Gubernur NTB Serukan Hukuman Maksimal bagi Pelaku Pencabulan Santriwati di Lombok Barat

Gubernur Nusa Tenggara Barat (NTB), Lalu Muhamad Iqbal, dengan tegas menyerukan penerapan hukuman seberat-beratnya bagi pelaku pelecehan seksual terhadap santriwati. Seruan ini muncul setelah pertemuannya dengan sejumlah santriwati yang menjadi korban pencabulan oleh oknum pimpinan yayasan di sebuah pondok pesantren di wilayah Lombok Barat.

"Siapapun yang terbukti melakukan pelecehan seksual, harus menghadapi konsekuensi hukum yang paling berat," ujar Iqbal di Mataram, menekankan pentingnya efek jera dalam penegakan hukum. Gubernur meyakini bahwa hukuman yang tegas akan menjadi pesan kuat untuk mencegah terulangnya kasus serupa di masa depan. "Jika hukumannya ringan, hal ini akan menjadi preseden buruk dan merusak upaya pencegahan pelecehan seksual di kemudian hari."

Iqbal juga menegaskan bahwa tindakan pencabulan tersebut adalah perbuatan oknum dan tidak mencerminkan citra seluruh institusi pondok pesantren. Ia meminta masyarakat untuk tidak menggeneralisasi kasus ini sebagai masalah pesantren secara keseluruhan. "Pelaku kejahatan seksual bisa berada di mana saja. Jangan sampai kasus ini mencoreng nama baik pesantren, karena ini murni perbuatan individu yang tidak bertanggung jawab."

Perlindungan terhadap korban menjadi fokus utama dalam penanganan kasus ini. Gubernur Iqbal menekankan pentingnya menjaga identitas dan privasi para korban agar mereka tidak mengalami trauma yang lebih mendalam. Pemerintah Provinsi NTB berkomitmen untuk memberikan pendampingan psikologis dari tenaga profesional klinis guna membantu proses pemulihan trauma para korban.

Sementara itu, Ketua Lembaga Perlindungan Anak (LPA) Mataram, Joko Jumadi, mendesak aparat penegak hukum untuk menerapkan Undang-Undang Perlindungan Anak secara maksimal dalam kasus ini. LPA Mataram mendorong penerapan pasal 81 ayat 5 dan pasal 82 ayat 4 UU Perlindungan Anak, yang memungkinkan pelaku diancam dengan pidana maksimal, termasuk pidana mati atau pidana seumur hidup, seperti yang pernah terjadi dalam kasus serupa di Jawa Barat.

Kasus ini terungkap setelah Koalisi Stop Kekerasan Seksual NTB mengidentifikasi sekitar 22 alumni santriwati yang menjadi korban pencabulan dan persetubuhan yang diduga dilakukan oleh oknum ketua yayasan pondok pesantren.

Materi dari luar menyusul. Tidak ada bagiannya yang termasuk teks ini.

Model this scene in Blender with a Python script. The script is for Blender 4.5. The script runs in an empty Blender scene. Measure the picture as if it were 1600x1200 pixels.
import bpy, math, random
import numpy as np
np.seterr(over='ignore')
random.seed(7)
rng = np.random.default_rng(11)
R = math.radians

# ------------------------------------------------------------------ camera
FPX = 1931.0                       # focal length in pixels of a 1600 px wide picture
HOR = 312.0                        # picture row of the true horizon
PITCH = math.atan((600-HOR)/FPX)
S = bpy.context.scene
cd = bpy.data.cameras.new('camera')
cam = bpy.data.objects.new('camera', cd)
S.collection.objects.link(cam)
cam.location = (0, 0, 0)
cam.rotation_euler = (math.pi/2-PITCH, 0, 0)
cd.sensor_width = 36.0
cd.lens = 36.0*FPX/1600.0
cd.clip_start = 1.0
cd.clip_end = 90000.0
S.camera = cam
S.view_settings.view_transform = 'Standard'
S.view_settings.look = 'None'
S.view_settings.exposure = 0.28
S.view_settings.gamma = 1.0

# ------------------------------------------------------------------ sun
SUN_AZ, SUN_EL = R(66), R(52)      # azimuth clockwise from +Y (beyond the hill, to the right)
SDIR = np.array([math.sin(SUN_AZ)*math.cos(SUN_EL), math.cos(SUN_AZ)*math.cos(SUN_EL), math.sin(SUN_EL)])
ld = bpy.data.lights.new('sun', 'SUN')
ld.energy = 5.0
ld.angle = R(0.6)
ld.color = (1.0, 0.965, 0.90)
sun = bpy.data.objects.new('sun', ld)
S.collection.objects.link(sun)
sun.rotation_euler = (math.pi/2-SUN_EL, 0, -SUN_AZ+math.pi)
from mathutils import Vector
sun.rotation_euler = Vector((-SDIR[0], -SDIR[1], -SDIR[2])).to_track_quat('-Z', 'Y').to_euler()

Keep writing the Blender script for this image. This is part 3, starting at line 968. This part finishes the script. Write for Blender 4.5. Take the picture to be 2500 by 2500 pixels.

Sembilan orang korban, yang merupakan alumni tahun 2016-2023 dan masih di bawah umur saat kejadian, telah melaporkan kasus ini kepada pihak kepolisian.

Sebelumnya, AF, pimpinan yayasan pondok pesantren tersebut, dilaporkan ke polisi atas dugaan pencabulan dan persetubuhan terhadap santriwati. Kasus ini mencuat setelah para korban membahas film serial Malaysia berjudul Bidaah (Walid) dalam sebuah grup alumni, yang kemudian memicu keberanian mereka untuk mengungkap pengalaman pahit tersebut.